The paper peels off of the walls in the boys’ bedroom and the fireplace downstairs looks as if it has come down with the plague. It creates a mood of constant dread, into which some other design elements emerge as more active players in the creation of suspense.
Wan ratchets up tension with suggested, but unfulfilled jump scares, made possible through design. Take, for example, a tense early scene in the girls’ bedroom. We wait, anxiously. In this shot, a suspicious wardrobe lurks behind them, waiting to open.
But it doesn’t. A few seconds later, an empty outfit on the door threatens in a similar way. The room is set on edge, even though the objects stay put. It also doesn’t help that the walls are all covered with faces, any of which might suddenly turn out to be an unwelcome guest.
Finally, I’d like to highlight one last element of the design that is almost certainly lost during a first viewing. The crucial turning point of the plot comes close to the end, when Lorraine Warren (Vera Farmiga) discovers the name of the demonic nun that has been harassing both her and the Enfield family. Its name, which she had scribbled in her bible during a vision back in her house, is VALAK.
I spell that with capital letters because that’s how it appears in the film, and not only in the crucial moment of revelation. In much earlier scenes set at the Warren house, the demon has already begun autographing the narrative. Take, for example, this shot of Lorraine pouring herself a cup of coffee. Find the little heart that reads “LOVE,” with an especially large “V,” and then follow it to the right.
A short while later, Lorraine is reading her bible in her living room.
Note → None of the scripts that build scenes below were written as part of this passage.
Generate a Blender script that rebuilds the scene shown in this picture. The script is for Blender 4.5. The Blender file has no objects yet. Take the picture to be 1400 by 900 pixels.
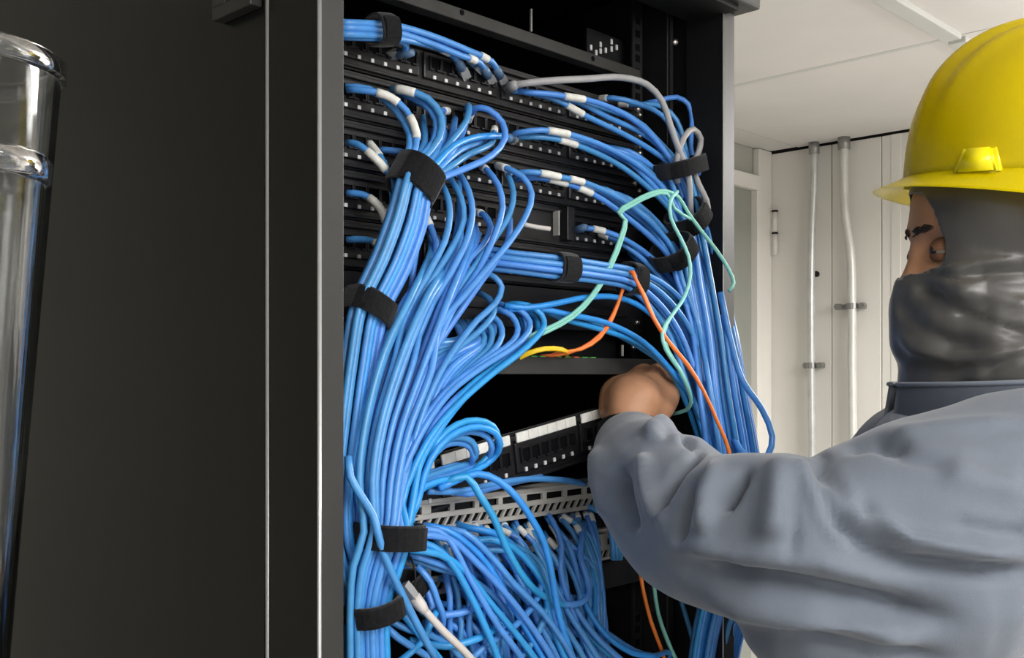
import bpy, bmesh, math, random
from mathutils import Vector, Matrix, noise
random.seed(7)
D = bpy.data
C = bpy.context.scene.collection
PI = math.pi

# ---------------------------------------------------------------- camera, world, lights
F = 1440.0                      # focal length in pixels of the 1400x900 frame
HY = 515.0                      # horizon row
CH = 1.50                       # camera height
TH = math.atan2(1390.0, F)
SN, CS = math.sin(TH), math.cos(TH)
cam = D.cameras.new('camera'); camo = D.objects.new('camera', cam); C.objects.link(camo)
cam.sensor_fit = 'HORIZONTAL'; cam.sensor_width = 36.0; cam.lens = 36.0 * F / 1400.0
cam.shift_y = (HY - 450.0) / 1400.0
cam.clip_start = 0.02
camo.location = (0, 0, CH)
camo.rotation_euler = (PI / 2, 0, -(PI / 2 - math.atan2(SN, CS)))
bpy.context.scene.camera = camo
sc = bpy.context.scene
sc.view_settings.view_transform = 'Standard'
sc.view_settings.look = 'None'
sc.view_settings.gamma = 1.0
sc.view_settings.exposure = 0.0
try: sc.view_settings.use_curve_mapping = False
except Exception: pass
w = D.worlds.new('world'); sc.world = w; w.use_nodes = True
w.node_tree.nodes['Background'].inputs[0].default_value = (0.8, 0.85, 0.9, 1)
w.node_tree.nodes['Background'].inputs[1].default_value = 0.3
CEIL = 2.45
FILL_LAMPS = [(0.45, -0.75, 29), (2.95, 0.1, 86), (-1.7, -0.9, 10), (1.4, -2.0, 12)]  # unseen lamps, added to brighten the room
for (lx, ly, le) in FILL_LAMPS:
    L = D.lights.new('fill_lamp_light', 'AREA'); L.shape = 'RECTANGLE'; L.size = 1.15; L.size_y = 0.55
    L.energy = le; L.color = (1.0, 0.975, 0.945)
    lo = D.objects.new('fill_lamp_light', L); C.objects.link(lo); lo.location = (lx, ly, CEIL - 0.305)
    L = D.lights.new('fill_lamp_uplight', 'AREA'); L.shape = 'RECTANGLE'; L.size = 1.15; L.size_y = 0.55  # added uplight that brightens the ceiling
    L.energy = le * .22; L.color = (1.0, 0.975, 0.945)
    lo = D.objects.new('fill_lamp_uplight', L); C.objects.link(lo); lo.location = (lx, ly, CEIL - 0.235); lo.rotation_euler = (PI, 0, 0)
# added daylight-coloured fill from behind the camera, no window in view
L = D.lights.new('window_fill_light', 'AREA'); L.shape = 'RECTANGLE'; L.size = 1.5; L.size_y = 1.3
L.energy = 16; L.color = (0.88, 0.94, 1.0)
lo = D.objects.new('window_fill_light', L); C.objects.link(lo); lo.location = (0.2, -2.9, 1.7)
lo.rotation_euler = (PI / 2, 0, 0)

# ---------------------------------------------------------------- coordinates
def cw(X, z, h):                # camera aligned metres (right, depth, height) -> world
    return Vector((X * SN + z * CS, -X * CS + z * SN, h))
def P(px, py, q):               # a point of the photo lying on the plane q metres into the rack axis
    dx = (px - 700.0) / F; dz = (HY - py) / F
    t = q / (-CS * dx + SN)
    return Vector((t * (SN * dx + CS), q, CH + t * dz))
def PS(px, py, s):              # ... on a plane of constant world x
    dx = (px - 700.0) / F; dz = (HY - py) / F
    t = s / (SN * dx + CS)
    return Vector((s, t * (-CS * dx + SN), CH + t * dz))

# ---------------------------------------------------------------- materials
def mat(name, col, rough=0.5, metal=0.0, spec=0.5, noise_amt=0.0, noise_scale=20, bump=0.0, bump_scale=200,
        trans=0.0, emit=None, emit_s=0, sheen=0.0, sss=0.0, coat=0.0, aniso_stretch=None, var=0.0):
    m = D.materials.new(name); m.use_nodes = True
    nt = m.node_tree; b = nt.nodes['Principled BSDF']
    b.inputs['Base Color'].default_value = (*col, 1)
    b.inputs['Roughness'].default_value = rough; b.inputs['Metallic'].default_value = metal
    b.inputs['Specular IOR Level'].default_value = spec
    if trans: b.inputs['Transmission Weight'].default_value = trans
    if sheen: b.inputs['Sheen Weight'].default_value = sheen
    if coat: b.inputs['Coat Weight'].default_value = coat
    if sss:
        b.inputs['Subsurface Weight'].default_value = sss
        b.inputs['Subsurface Radius'].default_value = (0.01, 0.004, 0.002)
    if emit:
        b.inputs['Emission Color'].default_value = (*emit, 1); b.inputs['Emission Strength'].default_value = emit_s
    tc = nt.nodes.new('ShaderNodeTexCoord')
    last = None
    if noise_amt:
        n = nt.nodes.new('ShaderNodeTexNoise'); n.inputs['Scale'].default_value = noise_scale; n.inputs['Detail'].default_value = 5
        if aniso_stretch:
            mp = nt.nodes.new('ShaderNodeMapping'); mp.inputs['Scale'].default_value = aniso_stretch
            nt.links.new(tc.outputs['Object'], mp.inputs[0]); nt.links.new(mp.outputs[0], n.inputs[0])
        else:
            nt.links.new(tc.outputs['Object'], n.inputs[0])
        r = nt.nodes.new('ShaderNodeMapRange')
        r.inputs['From Min'].default_value = 0.3; r.inputs['From Max'].default_value = 0.7
        r.inputs['To Min'].default_value = 1 - noise_amt; r.inputs['To Max'].default_value = 1 + noise_amt
        nt.links.new(n.outputs[0], r.inputs[0])
        hs = nt.nodes.new('ShaderNodeHueSaturation'); hs.inputs['Color'].default_value = (*col, 1)
        nt.links.new(r.outputs[0], hs.inputs['Value']); last = hs
        nt.links.new(hs.outputs[0], b.inputs['Base Color'])
    if var:
        oi = nt.nodes.new('ShaderNodeObjectInfo')
        r = nt.nodes.new('ShaderNodeMapRange'); r.inputs['To Min'].default_value = 1 - var; r.inputs['To Max'].default_value = 1 + var
        nt.links.new(oi.outputs['Random'], r.inputs[0])
        r2 = nt.nodes.new('ShaderNodeMapRange'); r2.inputs['To Min'].default_value = 0.488; r2.inputs['To Max'].default_value = 0.512
        nt.links.new(oi.outputs['Random'], r2.inputs[0])
        h2 = nt.nodes.new('ShaderNodeHueSaturation')
        if last: nt.links.new(last.outputs[0], h2.inputs['Color'])
        else: h2.inputs['Color'].default_value = (*col, 1)
        nt.links.new(r.outputs[0], h2.inputs['Value']); nt.links.new(r2.outputs[0], h2.inputs['Hue'])
        nt.links.new(h2.outputs[0], b.inputs['Base Color'])
    if bump:
        n = nt.nodes.new('ShaderNodeTexNoise'); n.inputs['Scale'].default_value = bump_scale; n.inputs['Detail'].default_value = 3
        nt.links.new(tc.outputs['Object'], n.inputs[0])
        bp = nt.nodes.new('ShaderNodeBump'); bp.inputs['Strength'].default_value = bump; bp.inputs['Distance'].default_value = 0.001
        nt.links.new(n.outputs[0], bp.inputs['Height']); nt.links.new(bp.outputs[0], b.inputs['Normal'])
    return m
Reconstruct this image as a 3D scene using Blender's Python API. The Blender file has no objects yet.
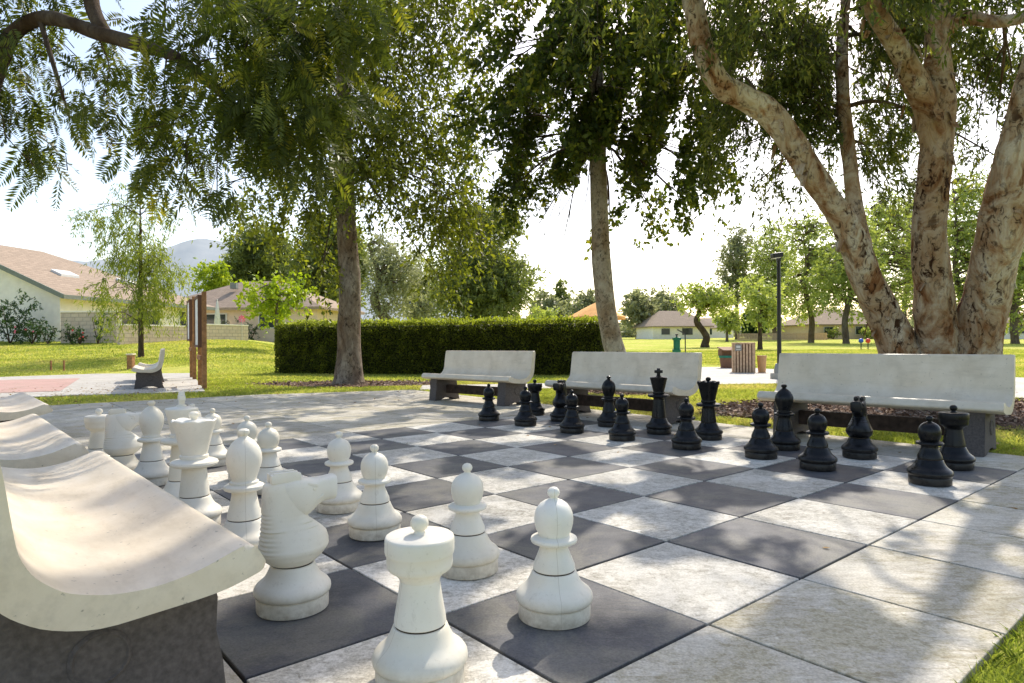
import bpy, bmesh, math
import numpy as np
from mathutils import Vector, Matrix, noise
from mathutils.geometry import tessellate_polygon

sc = bpy.context.scene
COL = sc.collection
rng = np.random.default_rng(7)
PI = math.pi

# ------------------------------------------------------------------ camera
CAMZ = 0.888
FOC = 657.0
PITCH, ROLL = -0.0016, -0.0067
cp_, sp_, cr_, sr_ = math.cos(PITCH), math.sin(PITCH), math.cos(ROLL), math.sin(ROLL)
fwd = Vector((0, cp_, -sp_)); up0 = Vector((0, sp_, cp_)); r0 = Vector((1, 0, 0))
Rv = cr_ * r0 + sr_ * up0
Uv = -(sr_ * r0 - cr_ * up0)
cam_d = bpy.data.cameras.new('camera'); cam = bpy.data.objects.new('camera', cam_d); COL.objects.link(cam)
cam.matrix_world = Matrix(((Rv.x, Uv.x, -fwd.x, 0), (Rv.y, Uv.y, -fwd.y, 0), (Rv.z, Uv.z, -fwd.z, CAMZ), (0, 0, 0, 1)))
cam_d.sensor_width = 36.0; cam_d.lens = FOC / 1024 * 36.0
cam_d.clip_start = 0.05; cam_d.clip_end = 9000
sc.camera = cam

def ray(px, py):
    return fwd * FOC + Rv * (px - 512) - Uv * (py - 341.5)
def at(px, py, z=0.0):            # point of height z seen in that direction
    r = ray(px, py); t = (z - CAMZ) / r.z
    return Vector((0, 0, CAMZ)) + r * t
def atd(px, py, d):               # point at distance d forward
    r = ray(px, py)
    return Vector((0, 0, CAMZ)) + r * (d / r.y)

# ------------------------------------------------------------------ object helpers
def tag(o, label=None, cat=None, group=None, kind=None):
    if label: o['label'] = label
    if cat: o['category'] = cat
    if group: o['group'] = group
    if kind: o['kind'] = kind
    return o
def empty(name, loc=(0, 0, 0), rz=0.0, label=None, cat=None, group=None):
    o = bpy.data.objects.new(name, None); COL.objects.link(o)
    o.empty_display_size = 0.1
    o.location = loc; o.rotation_euler = (0, 0, rz)
    return tag(o, label, cat, group)
def link_mesh(name, me, mats, parent=None, loc=None):
    o = bpy.data.objects.new(name, me); COL.objects.link(o)
    for m in (mats if isinstance(mats, (list, tuple)) else [mats]): me.materials.append(m)
    if parent: o.parent = parent
    if loc is not None: o.location = loc
    return o
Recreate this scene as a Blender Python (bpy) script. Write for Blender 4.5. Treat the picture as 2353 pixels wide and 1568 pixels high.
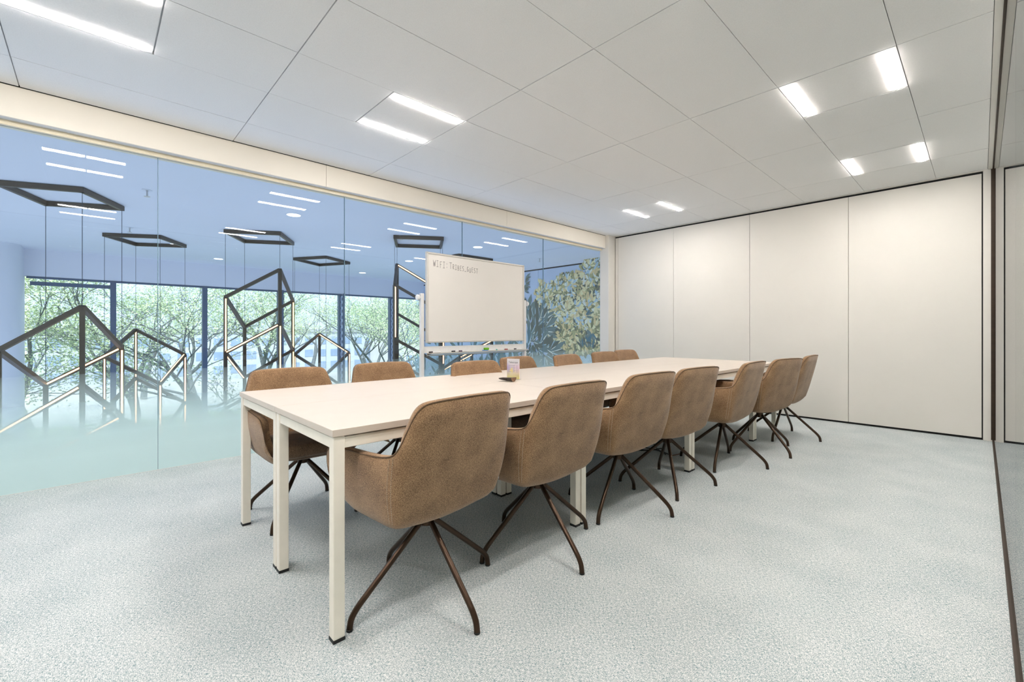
import bpy, bmesh, math, random
from mathutils import Vector, Matrix
random.seed(7)
R = math.radians
D = bpy.data
for o in list(D.objects):
    D.objects.remove(o)
SC = bpy.context.scene
COL = SC.collection

# ------------------------------------------------------------------ camera
F, CX, HY, CAMH = 1019.0, 1176.5, 761.0, 1.117
YAW = math.atan((2255 - CX) / F)
SN, CS = math.sin(YAW), math.cos(YAW)
cam = D.objects.new('camera', D.cameras.new('camera'))
COL.objects.link(cam)
cam.location = (0, 0, CAMH)
cam.rotation_euler = (R(90), 0, YAW)
cam.data.sensor_width = 36.0
cam.data.lens = 36.0 * F / 2353.0
cam.data.shift_y = -(784.0 - HY) / 2353.0
cam.data.clip_start = 0.01
cam.data.clip_end = 400
SC.camera = cam

# ------------------------------------------------------------------ world, sun, area lights, exposure
w = D.worlds.new('world')
SC.world = w
w.use_nodes = True
wn = w.node_tree
bg = wn.nodes['Background']
bg.inputs[0].default_value = (0.80, 0.90, 1.0, 1)
bg.inputs[1].default_value = 1.9
sun = D.objects.new('sun', D.lights.new('sun', 'SUN'))
COL.objects.link(sun)
sun.data.energy = 5.0
sun.data.angle = R(1.5)
sun.data.color = (1.0, 0.95, 0.86)
sun.rotation_euler = Vector((-0.55, 0.25, -0.75)).to_track_quat('-Z', 'Y').to_euler()
sun.location = (5, 0, 20)


def area(name, loc, aim, sx, sy, power, color):
    l = D.lights.new(name, 'AREA')
    l.shape = 'RECTANGLE'
    l.size, l.size_y = sx, sy
    l.energy = power
    l.color = color
    o = D.objects.new(name, l)
    COL.objects.link(o)
    o.location = loc
    o.rotation_euler = (Vector(aim) - Vector(loc)).to_track_quat('-Z', 'Y').to_euler()
    return o


# unseen area light added in the void to fill the lobby ceiling with blue
area('lobby_fill_uplight', (-9.0, 2.0, -2.9), (-9.0, 2.0, 3), 7.5, 15.0, 425, (0.67, 0.765, 1.0))
LAMP_STRENGTH = 170.0
SC.view_settings.view_transform = 'Standard'
SC.view_settings.look = 'None'
SC.view_settings.exposure = 0.0
SC.view_settings.gamma = 1.0
SC.view_settings.use_curve_mapping = False


# ------------------------------------------------------------------ materials
def lin(c):
    return tuple(((x / 255.0) / 12.92 if x / 255.0 <= 0.04045 else ((x / 255.0 + 0.055) / 1.055) ** 2.4) for x in c)


def nodes(name):
    m = D.materials.new(name)
    m.use_nodes = True
    nt = m.node_tree
    return m, nt, nt.nodes['Principled BSDF']


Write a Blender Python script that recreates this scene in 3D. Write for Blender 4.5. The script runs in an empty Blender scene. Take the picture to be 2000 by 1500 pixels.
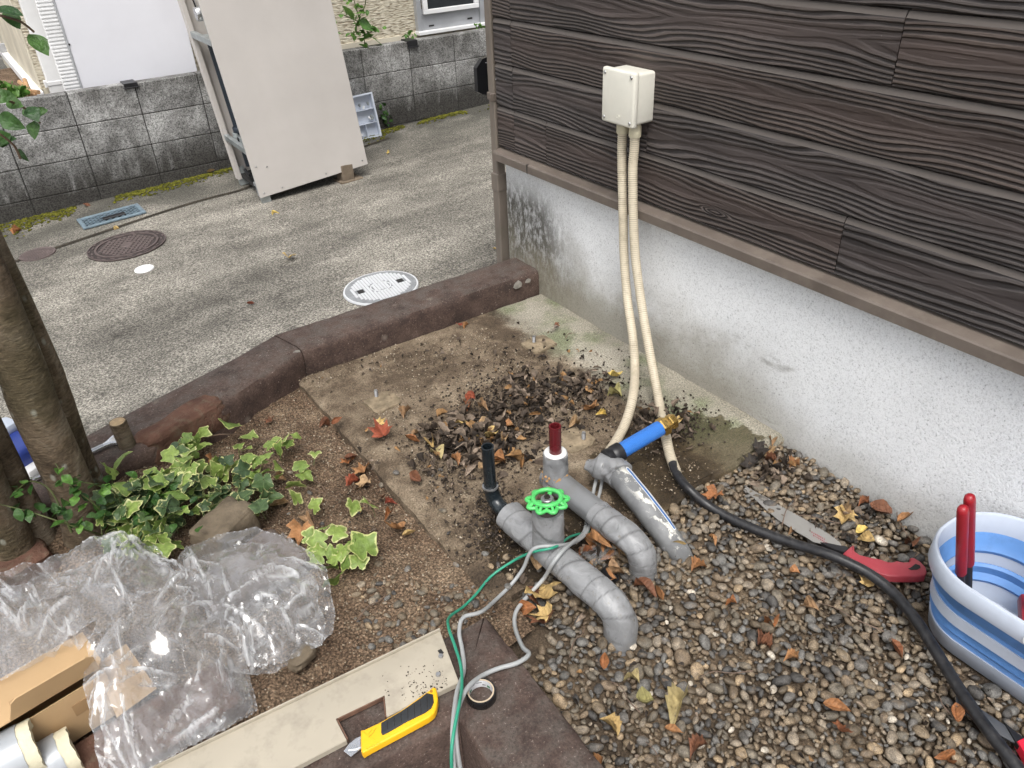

It is here that she has the all-important vision, and it is in this bible that she writes down the name of Valak. But she could also have just looked at the bookshelf.
Again, there’s no way to catch this the first time around because the demon’s name isn’t made known to the audience until Lorraine realizes it herself. Nevertheless, it’s also a key to the design of the entire film. The shapes of the two most prominent letters in “VALAK,” the “V” and the “A,” are more present than the crosses. There are tall, skinny triangles everywhere. The most prominent is the younger boy’s tent, where the “Crooked Man” form of Valak spends most of its time.
There are fewer examples of “V,” but a crucial one is the television antenna that introduces the first scare sequence with the haunted chair in the living room. The most obvious, damning “A” comes in the form of the swings outside, another recurring image. The demon seeks to insert its name into as many corners as possible, in every available location. It is as if the film itself is possessed by Valak.